Something I have experienced that is very harmful is not giving people room to fail. I have posed this as a question to parents, whether or not to give their children freedom to fail. I believe if they don’t have that space, they will always feel like they can’t measure up. I don’t have children, so why do I say that? Because I’ve experienced what it’s like to mess up, confess, seek forgiveness and then later on when I make a mistake again get it all thrown in my face. What happened to me was I became hard, and I started to believe that I couldn’t apologize or seek forgiveness from a person unless I was confident I would never make another mistake in our relationship (which is totally unrealistic), because I was afraid of getting it thrown in my face. In short, it’s very painful and damaging to relationships. But at the same time, I have begun to understand what happens in another person that causes them to do that. I have begun to understand the pain in their life, their need for freedom, and I try to turn it into an opportunity to minister and speak into their life instead.

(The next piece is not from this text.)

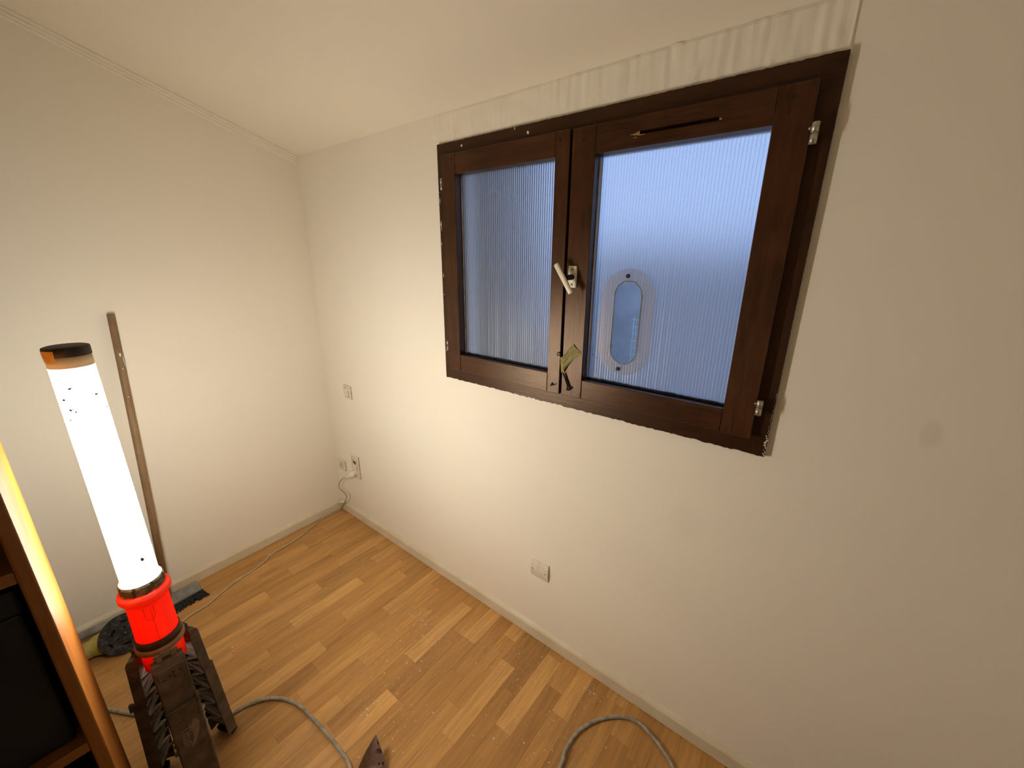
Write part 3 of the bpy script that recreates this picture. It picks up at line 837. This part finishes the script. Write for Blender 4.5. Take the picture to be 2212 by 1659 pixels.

Trudy, we ended up leaving our home church of ten years. We had served there in leadership most of that time, but after Jesse’s death, we felt severely judged, misunderstood, and rejected. It came to the point where it was less painful to leave than to stay. I feel along with you regarding the way we do “church”. I also agree, wholeheartedly, about learning to extend grace to them as well. May God help us to do it well.
This was very encouraging, Trudy!!! It spurs me on to forbear and give grace!!! Thank you!!